High School: A Teenager in a Serious Romantic Relationship May be Having Sex

Parents might want to bury their heads in the sand and, as appealing as that is, the responsible move is to talk to your possibly sexually-active teen.

“Ideally, sexuality should be an ongoing topic of conversation with teens, but some teens are masters at evading their caregivers’ attempts to engage in any type of conversation,” Thornhill says. “Try doing it when you’re in the car, or at restaurant or some other place that they can’t run away screaming.”

She says that if kids don’t open up on the first try, a parent can drop it and try again in a day or two. Tell them that you care about them and understand that the relationship is important to them. Thornhill says it may not seems like your teens are hearing you, but they are.

In addition to sharing values, Thornhill says parents should discuss strategies for safer sex, various forms of abstinence, the importance of consent and anything else they feel is relevant.

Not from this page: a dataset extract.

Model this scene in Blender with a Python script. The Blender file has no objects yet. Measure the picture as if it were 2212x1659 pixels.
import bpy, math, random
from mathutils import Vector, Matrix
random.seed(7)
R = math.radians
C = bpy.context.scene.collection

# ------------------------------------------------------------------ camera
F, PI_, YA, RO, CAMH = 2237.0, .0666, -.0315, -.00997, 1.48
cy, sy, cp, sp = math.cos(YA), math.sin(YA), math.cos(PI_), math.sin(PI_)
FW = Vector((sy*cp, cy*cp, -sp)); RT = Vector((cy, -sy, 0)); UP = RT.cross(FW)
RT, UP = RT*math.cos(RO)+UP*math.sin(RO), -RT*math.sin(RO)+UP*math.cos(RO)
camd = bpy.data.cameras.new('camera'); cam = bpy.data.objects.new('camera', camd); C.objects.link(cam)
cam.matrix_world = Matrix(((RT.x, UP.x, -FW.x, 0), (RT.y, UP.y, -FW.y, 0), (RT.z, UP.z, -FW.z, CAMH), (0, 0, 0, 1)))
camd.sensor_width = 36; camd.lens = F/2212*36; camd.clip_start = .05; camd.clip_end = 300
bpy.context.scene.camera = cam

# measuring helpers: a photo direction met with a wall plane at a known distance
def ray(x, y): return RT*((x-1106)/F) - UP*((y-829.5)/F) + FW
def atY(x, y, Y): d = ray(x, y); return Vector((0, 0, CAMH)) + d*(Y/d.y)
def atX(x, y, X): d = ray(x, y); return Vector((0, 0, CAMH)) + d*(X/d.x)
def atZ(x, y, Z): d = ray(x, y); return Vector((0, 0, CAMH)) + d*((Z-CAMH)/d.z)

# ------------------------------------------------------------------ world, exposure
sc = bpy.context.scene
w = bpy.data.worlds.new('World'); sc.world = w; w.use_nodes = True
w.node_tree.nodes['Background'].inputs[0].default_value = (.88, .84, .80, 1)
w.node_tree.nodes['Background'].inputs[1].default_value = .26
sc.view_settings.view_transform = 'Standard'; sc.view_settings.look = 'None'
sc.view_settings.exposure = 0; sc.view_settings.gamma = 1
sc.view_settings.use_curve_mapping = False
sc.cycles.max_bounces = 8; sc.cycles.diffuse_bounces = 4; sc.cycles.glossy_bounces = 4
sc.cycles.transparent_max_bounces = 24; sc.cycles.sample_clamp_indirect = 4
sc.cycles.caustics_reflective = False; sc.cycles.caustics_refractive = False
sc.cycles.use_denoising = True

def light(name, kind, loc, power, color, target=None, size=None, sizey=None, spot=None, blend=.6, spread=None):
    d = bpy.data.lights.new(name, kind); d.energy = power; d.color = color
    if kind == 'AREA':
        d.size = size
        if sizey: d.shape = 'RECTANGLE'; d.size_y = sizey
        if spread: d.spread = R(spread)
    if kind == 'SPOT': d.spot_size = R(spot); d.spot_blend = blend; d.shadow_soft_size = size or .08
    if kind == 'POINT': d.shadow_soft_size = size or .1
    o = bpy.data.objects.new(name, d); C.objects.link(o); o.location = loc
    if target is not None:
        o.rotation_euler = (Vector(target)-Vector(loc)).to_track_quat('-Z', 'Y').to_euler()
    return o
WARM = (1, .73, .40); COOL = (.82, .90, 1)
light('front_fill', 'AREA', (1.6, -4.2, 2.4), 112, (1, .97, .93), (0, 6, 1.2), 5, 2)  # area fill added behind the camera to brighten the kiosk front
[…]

There are also some things parents should not do, according Langford. First, don’t panic.

“Sex is not typically the floodgate we sometimes fear it is,” he says. “Many teens engage in sex with someone else, then don’t revisit the behavior for several weeks or months before trying it again.”

Don’t think it’s too late to talk to your kids. Ideally, parents will hit the important points before there is evidence of “activity,” but it is never too late.

He suggests that parents also not ask for specifics of their behavior and refrain from sharing “personal war stories.” You’d want your parents to do the same, right? Consider your restraint a Valentine gift to your child.